## START Given entries

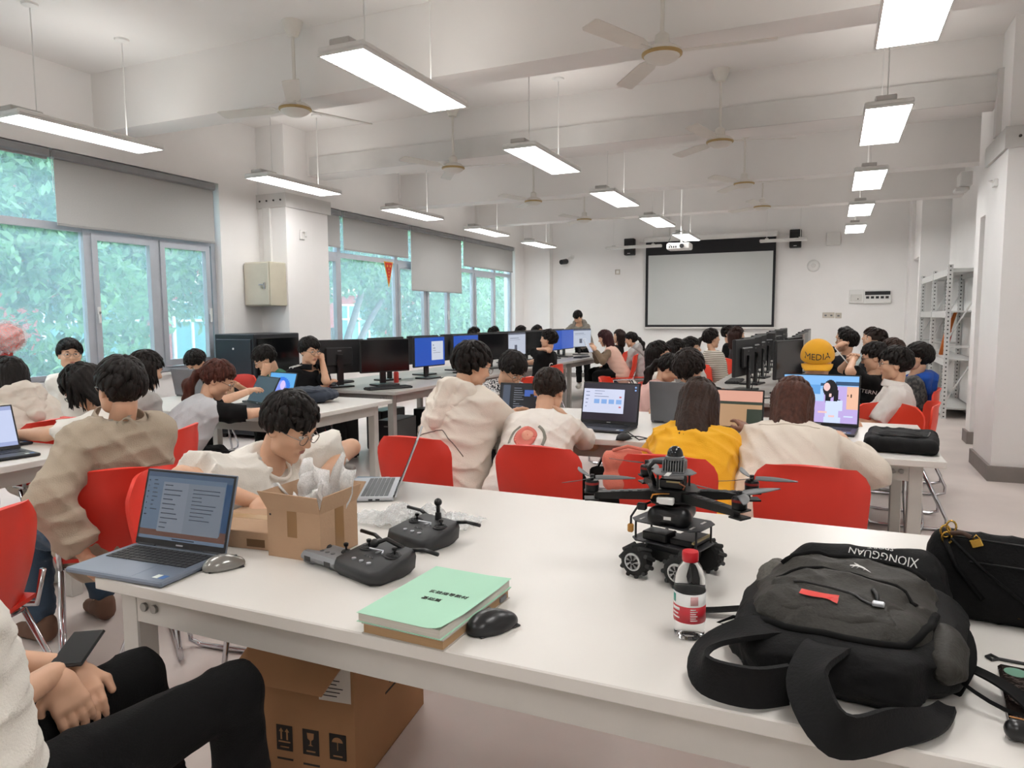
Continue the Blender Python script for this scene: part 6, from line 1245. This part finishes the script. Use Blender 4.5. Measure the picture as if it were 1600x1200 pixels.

## END Given entries
## START Given entries

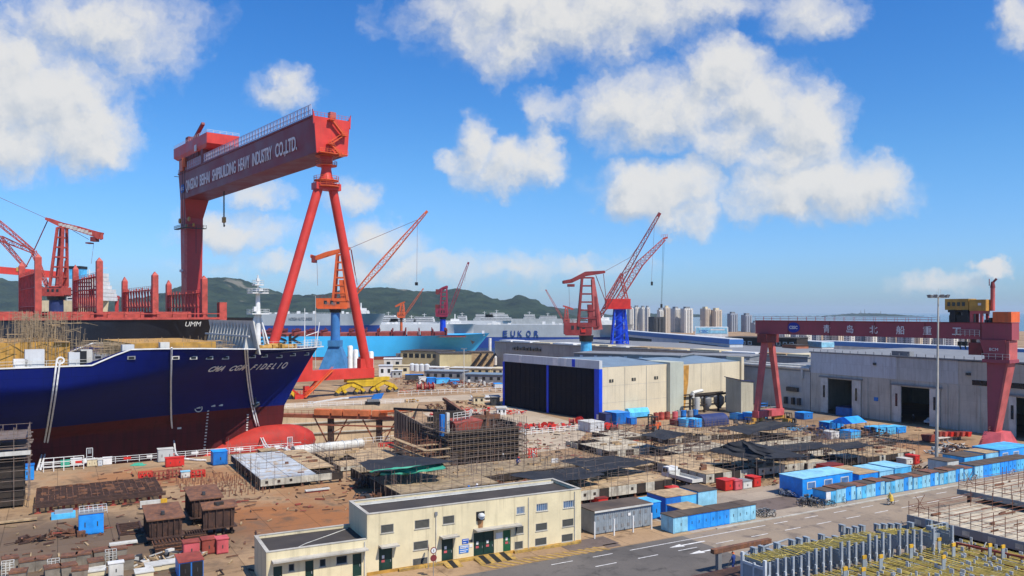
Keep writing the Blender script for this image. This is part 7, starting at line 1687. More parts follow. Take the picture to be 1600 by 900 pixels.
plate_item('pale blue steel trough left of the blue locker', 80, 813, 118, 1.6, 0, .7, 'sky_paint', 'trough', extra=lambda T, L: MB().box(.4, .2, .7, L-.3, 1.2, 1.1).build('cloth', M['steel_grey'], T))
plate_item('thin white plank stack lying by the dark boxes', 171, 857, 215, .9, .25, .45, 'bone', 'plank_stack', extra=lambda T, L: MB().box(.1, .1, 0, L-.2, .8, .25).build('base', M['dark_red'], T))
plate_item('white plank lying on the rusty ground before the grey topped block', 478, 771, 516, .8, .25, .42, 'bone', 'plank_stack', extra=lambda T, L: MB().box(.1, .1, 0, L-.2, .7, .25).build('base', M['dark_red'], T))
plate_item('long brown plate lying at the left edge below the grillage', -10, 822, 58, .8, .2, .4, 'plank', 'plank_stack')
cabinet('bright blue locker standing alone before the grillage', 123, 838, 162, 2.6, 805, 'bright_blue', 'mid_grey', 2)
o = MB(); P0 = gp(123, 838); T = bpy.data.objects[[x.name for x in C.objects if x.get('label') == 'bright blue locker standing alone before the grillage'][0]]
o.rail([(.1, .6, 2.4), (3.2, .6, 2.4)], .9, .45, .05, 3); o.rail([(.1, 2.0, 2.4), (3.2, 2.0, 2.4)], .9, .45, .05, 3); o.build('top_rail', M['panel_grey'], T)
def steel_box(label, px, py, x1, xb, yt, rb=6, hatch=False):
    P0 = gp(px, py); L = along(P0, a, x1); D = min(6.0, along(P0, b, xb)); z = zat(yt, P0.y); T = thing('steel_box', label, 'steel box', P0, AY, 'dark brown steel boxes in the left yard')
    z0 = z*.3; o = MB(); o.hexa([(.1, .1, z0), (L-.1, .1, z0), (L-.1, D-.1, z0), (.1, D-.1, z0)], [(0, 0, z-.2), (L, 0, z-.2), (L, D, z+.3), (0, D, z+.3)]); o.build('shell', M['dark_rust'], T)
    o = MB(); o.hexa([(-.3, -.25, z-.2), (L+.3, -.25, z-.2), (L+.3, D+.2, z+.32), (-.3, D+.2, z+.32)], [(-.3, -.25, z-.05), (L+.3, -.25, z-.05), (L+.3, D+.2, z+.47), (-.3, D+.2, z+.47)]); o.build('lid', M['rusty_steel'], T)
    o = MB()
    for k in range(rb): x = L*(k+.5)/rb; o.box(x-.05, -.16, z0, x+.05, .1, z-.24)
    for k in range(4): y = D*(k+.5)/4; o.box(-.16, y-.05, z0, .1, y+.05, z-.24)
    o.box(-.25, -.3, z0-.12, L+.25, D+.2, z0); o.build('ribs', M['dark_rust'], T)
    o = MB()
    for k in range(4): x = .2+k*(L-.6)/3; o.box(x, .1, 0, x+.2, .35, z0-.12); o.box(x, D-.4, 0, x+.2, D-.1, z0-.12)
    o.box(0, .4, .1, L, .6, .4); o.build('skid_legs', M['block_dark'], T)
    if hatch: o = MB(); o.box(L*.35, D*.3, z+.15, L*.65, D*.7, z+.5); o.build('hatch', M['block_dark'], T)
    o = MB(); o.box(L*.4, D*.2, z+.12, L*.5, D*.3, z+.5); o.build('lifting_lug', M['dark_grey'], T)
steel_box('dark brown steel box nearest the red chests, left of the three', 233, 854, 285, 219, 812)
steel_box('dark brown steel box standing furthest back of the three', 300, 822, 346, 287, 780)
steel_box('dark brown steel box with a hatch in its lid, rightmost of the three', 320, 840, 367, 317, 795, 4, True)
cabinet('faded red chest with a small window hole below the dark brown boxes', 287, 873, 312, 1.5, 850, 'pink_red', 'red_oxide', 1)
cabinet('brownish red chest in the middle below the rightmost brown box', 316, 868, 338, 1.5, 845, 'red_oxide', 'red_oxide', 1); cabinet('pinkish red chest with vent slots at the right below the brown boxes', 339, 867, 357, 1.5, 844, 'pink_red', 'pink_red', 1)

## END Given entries
## START Given entries

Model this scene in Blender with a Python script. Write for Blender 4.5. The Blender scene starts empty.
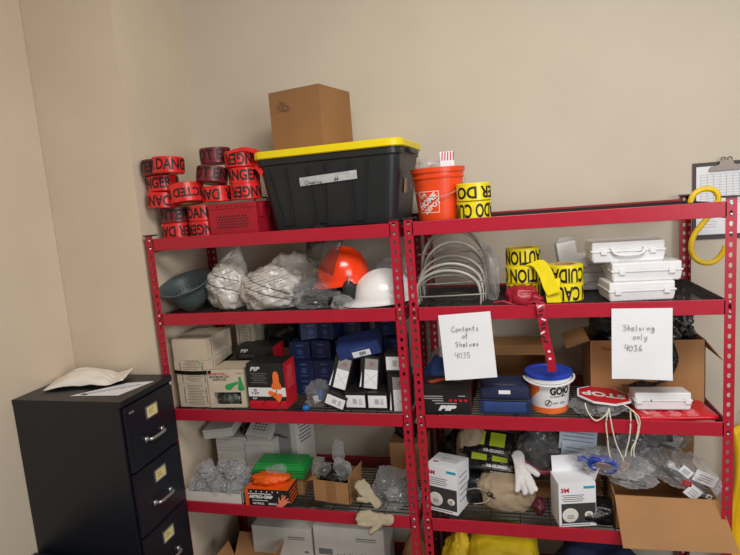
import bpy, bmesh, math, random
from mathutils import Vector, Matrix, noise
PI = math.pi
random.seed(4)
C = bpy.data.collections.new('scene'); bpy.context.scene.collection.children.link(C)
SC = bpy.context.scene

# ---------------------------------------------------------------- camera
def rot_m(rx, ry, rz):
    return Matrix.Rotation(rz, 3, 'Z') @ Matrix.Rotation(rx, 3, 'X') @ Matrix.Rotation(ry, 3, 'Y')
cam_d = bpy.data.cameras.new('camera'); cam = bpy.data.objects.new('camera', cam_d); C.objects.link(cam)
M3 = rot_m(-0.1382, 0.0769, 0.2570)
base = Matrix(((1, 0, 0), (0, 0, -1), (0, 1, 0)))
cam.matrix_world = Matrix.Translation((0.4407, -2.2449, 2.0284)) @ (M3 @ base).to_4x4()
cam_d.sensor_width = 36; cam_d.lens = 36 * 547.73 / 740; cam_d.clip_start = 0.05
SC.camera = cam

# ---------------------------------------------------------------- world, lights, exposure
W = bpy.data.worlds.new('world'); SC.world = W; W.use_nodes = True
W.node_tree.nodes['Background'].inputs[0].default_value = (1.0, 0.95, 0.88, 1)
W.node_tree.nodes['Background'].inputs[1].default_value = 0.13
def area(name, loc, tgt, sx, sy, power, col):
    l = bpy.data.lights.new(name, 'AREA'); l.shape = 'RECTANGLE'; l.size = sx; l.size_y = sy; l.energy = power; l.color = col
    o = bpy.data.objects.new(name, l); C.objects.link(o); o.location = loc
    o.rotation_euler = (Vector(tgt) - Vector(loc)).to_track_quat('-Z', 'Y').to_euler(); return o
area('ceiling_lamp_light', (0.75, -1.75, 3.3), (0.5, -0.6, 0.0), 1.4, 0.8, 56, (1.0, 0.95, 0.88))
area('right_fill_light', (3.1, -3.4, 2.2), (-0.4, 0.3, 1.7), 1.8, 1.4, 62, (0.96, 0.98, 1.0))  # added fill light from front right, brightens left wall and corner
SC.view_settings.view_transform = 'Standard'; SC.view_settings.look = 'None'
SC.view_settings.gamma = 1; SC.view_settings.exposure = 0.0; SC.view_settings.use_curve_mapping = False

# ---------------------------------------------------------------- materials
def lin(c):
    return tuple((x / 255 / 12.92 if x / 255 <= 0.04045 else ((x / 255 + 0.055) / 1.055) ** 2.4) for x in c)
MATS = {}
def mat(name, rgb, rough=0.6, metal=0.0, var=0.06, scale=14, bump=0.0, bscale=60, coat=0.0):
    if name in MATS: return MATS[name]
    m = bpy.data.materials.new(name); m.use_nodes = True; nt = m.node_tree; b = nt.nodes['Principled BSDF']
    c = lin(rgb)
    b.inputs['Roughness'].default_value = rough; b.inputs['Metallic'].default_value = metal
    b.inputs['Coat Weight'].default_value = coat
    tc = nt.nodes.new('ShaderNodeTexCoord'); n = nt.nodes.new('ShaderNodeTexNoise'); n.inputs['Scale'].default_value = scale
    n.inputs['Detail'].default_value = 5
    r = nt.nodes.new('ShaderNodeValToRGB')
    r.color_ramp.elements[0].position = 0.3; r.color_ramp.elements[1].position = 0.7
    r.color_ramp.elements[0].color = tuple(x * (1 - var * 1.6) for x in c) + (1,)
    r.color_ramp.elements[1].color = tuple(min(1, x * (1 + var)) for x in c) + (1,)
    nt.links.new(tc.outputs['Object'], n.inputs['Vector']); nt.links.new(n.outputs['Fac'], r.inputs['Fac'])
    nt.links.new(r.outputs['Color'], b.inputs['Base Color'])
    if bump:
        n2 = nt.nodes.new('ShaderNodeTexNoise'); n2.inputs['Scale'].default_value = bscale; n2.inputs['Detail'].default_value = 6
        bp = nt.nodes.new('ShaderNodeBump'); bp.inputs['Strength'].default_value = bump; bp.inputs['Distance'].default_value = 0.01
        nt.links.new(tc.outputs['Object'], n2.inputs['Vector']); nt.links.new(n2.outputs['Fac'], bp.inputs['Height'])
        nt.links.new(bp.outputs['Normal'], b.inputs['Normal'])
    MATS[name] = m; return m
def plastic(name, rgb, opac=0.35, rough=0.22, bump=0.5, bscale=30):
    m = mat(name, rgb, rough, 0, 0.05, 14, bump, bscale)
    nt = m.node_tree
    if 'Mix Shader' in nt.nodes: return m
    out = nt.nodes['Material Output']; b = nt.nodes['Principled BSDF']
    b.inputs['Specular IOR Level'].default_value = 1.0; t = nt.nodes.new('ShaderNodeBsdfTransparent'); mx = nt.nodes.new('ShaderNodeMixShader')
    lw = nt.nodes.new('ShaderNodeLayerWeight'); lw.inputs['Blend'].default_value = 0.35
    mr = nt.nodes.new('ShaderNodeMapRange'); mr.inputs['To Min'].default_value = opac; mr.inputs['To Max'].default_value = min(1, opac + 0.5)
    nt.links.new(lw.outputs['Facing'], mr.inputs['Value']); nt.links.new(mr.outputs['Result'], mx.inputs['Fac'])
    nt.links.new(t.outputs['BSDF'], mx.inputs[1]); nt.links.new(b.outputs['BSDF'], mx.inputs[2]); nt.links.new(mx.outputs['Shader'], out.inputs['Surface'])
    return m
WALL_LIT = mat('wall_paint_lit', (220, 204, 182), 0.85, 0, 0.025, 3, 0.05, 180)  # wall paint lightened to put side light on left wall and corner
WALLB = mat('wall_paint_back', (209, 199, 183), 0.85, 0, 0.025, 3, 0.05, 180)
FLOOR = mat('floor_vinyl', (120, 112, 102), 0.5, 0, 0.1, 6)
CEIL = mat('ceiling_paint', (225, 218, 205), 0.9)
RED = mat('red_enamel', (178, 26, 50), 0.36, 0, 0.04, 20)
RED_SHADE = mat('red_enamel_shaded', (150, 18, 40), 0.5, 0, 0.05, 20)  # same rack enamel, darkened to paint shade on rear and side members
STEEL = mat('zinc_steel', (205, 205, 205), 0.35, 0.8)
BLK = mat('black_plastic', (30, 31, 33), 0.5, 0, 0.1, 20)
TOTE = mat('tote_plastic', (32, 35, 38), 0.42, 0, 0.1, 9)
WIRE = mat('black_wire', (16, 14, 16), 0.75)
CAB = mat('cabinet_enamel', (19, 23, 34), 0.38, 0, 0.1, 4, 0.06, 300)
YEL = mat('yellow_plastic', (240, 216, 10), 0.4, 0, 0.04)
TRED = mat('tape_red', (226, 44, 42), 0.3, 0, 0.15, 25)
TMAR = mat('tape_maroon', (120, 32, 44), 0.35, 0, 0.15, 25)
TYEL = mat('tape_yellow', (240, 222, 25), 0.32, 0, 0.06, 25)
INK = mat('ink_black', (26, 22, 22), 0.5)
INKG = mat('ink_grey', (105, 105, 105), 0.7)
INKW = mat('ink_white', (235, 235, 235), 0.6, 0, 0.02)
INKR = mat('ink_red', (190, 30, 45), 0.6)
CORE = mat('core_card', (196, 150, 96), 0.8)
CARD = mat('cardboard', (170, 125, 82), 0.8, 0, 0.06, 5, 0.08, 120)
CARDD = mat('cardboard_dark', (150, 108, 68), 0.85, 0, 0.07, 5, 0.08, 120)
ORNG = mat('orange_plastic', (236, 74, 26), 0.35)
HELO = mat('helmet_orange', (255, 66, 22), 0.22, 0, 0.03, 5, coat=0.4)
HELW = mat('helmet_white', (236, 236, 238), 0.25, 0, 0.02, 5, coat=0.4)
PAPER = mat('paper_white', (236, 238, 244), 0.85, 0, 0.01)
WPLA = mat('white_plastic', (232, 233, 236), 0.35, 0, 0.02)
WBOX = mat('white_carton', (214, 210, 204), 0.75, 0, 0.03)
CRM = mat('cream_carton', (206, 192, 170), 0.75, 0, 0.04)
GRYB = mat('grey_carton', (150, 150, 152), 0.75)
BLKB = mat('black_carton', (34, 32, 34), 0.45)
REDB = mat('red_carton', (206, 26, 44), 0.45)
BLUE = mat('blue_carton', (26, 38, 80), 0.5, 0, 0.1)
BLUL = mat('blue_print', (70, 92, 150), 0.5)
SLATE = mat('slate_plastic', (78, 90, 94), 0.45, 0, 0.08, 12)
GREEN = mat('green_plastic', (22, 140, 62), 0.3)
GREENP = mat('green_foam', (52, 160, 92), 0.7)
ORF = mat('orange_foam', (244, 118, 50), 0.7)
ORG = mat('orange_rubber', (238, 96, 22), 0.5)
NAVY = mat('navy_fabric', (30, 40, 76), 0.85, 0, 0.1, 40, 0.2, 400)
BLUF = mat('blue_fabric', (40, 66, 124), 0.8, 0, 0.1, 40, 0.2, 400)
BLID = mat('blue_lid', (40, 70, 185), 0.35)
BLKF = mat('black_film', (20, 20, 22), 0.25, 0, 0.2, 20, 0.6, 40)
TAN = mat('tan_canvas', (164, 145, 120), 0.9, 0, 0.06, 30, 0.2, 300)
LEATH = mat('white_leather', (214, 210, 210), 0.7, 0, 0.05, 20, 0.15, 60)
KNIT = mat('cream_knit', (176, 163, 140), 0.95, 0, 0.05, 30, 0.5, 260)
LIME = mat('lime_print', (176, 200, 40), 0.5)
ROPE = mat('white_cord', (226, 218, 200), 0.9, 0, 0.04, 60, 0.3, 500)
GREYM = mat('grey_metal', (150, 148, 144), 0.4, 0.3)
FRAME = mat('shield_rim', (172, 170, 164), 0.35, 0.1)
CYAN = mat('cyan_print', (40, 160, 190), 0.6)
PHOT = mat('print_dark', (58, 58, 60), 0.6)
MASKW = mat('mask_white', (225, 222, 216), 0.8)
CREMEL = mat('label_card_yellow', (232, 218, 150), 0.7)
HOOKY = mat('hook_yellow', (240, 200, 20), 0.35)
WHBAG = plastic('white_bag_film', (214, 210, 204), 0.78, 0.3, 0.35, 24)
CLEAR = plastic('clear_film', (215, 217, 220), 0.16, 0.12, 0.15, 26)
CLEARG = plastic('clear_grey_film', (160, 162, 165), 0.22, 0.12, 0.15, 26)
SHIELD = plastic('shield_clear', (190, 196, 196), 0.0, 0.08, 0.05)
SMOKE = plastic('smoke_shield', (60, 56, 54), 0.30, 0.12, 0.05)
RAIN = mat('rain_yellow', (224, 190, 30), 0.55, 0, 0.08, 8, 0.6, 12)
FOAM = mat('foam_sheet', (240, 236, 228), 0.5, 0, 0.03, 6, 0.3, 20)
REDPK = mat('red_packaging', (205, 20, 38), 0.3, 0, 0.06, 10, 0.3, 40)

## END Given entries

Problem requirements → The copy should hold exactly the lines from the line with "Model this scene" to the line with "SC.camera = cam", both ends in, set down without any pictures and with nothing added.

Output →
Model this scene in Blender with a Python script. Write for Blender 4.5. The Blender scene starts empty.
import bpy, bmesh, math, random
from mathutils import Vector, Matrix, noise
PI = math.pi
random.seed(4)
C = bpy.data.collections.new('scene'); bpy.context.scene.collection.children.link(C)
SC = bpy.context.scene

# ---------------------------------------------------------------- camera
def rot_m(rx, ry, rz):
    return Matrix.Rotation(rz, 3, 'Z') @ Matrix.Rotation(rx, 3, 'X') @ Matrix.Rotation(ry, 3, 'Y')
cam_d = bpy.data.cameras.new('camera'); cam = bpy.data.objects.new('camera', cam_d); C.objects.link(cam)
M3 = rot_m(-0.1382, 0.0769, 0.2570)
base = Matrix(((1, 0, 0), (0, 0, -1), (0, 1, 0)))
cam.matrix_world = Matrix.Translation((0.4407, -2.2449, 2.0284)) @ (M3 @ base).to_4x4()
cam_d.sensor_width = 36; cam_d.lens = 36 * 547.73 / 740; cam_d.clip_start = 0.05
SC.camera = cam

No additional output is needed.